What’s next for state child labor legislation?

Next year, we can expect to see continued attacks on state laws that exceed the floor of limited child labor standards in the FLSA. However, in response to the nationwide crisis of increasing child labor violations, we can also expect to see additional proposals to deter violations from happening in the first place (through enhanced work permits and increased employer liability) and to incentivize reporting of violations when they do occur (by protecting reporters and directing remediation and services to victims). There are a variety of policy approaches state lawmakers can take, and proposals that address multiple areas of the law at once are preferable. States should also consider eliminating discriminatory youth subminimum wages and addressing loopholes in agricultural employment that leave children unprotected from dangerous and exploitative working conditions on farms across the country.


1. However, HB 49 added caveats to these standards for 16–17-year-olds. The eight-hour-per-day cap now applies only to weekdays and Saturday, parents can waive the 30-hour-per-week cap, and teens are eligible for rest breaks only during shifts of eight hours or more (instead of after four hours).

2. A similar provision was proposed last year in Iowa (SF 542). The provision was eventually scrapped but was replaced by a provision that limits employer liability for injuries sustained by minors in work-based learning programs.
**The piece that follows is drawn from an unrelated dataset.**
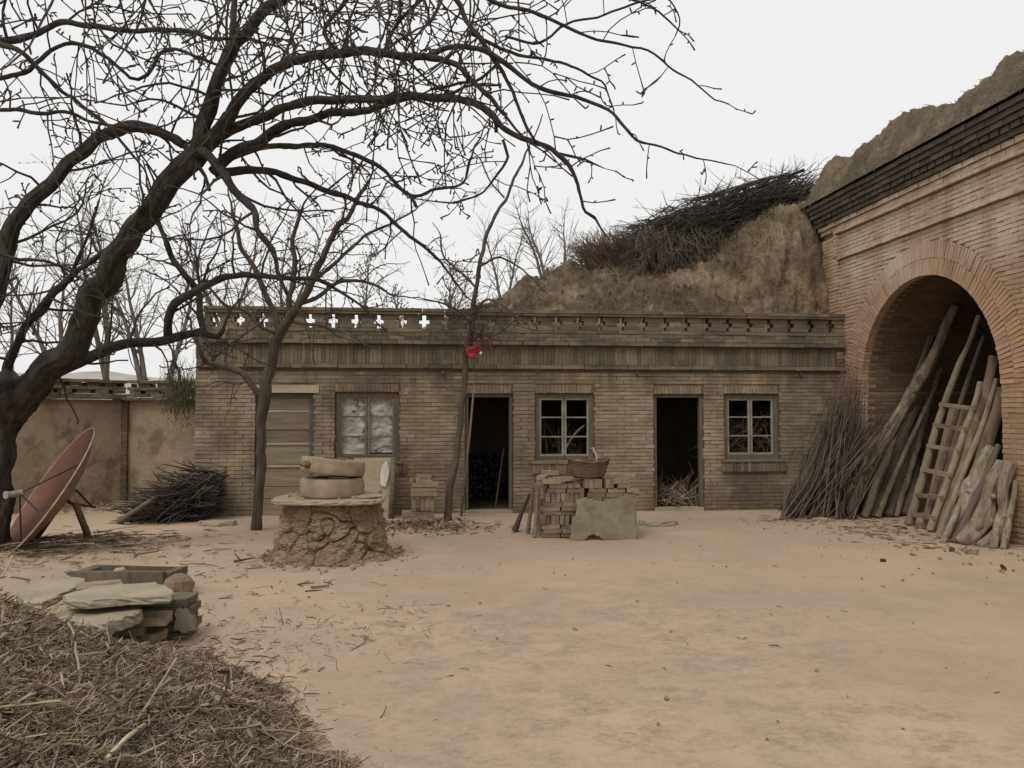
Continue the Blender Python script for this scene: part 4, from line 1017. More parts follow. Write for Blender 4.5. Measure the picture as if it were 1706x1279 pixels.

3. Wisconsin eliminated work permits for 16- and 17-year-olds in 2017 under Governor Scott Walker. In 2021, the legislature passed a rollback of work hours protections for minors under age 16, but Governor Evers vetoed it. And, in 2023, Wisconsin legislators proposed lowering the alcohol service age to 14—the lowest nationwide—but the bill failed.

4. As far as the author is aware, other than IL SB 3646, only one other recent state legislative proposal aims to both incentivize reporting through victim remediation and deter violation through increased penalties. MI 2023 HB 4932 increases penalties, adds anti-retaliation protections, and allows child labor victims to sue for damages.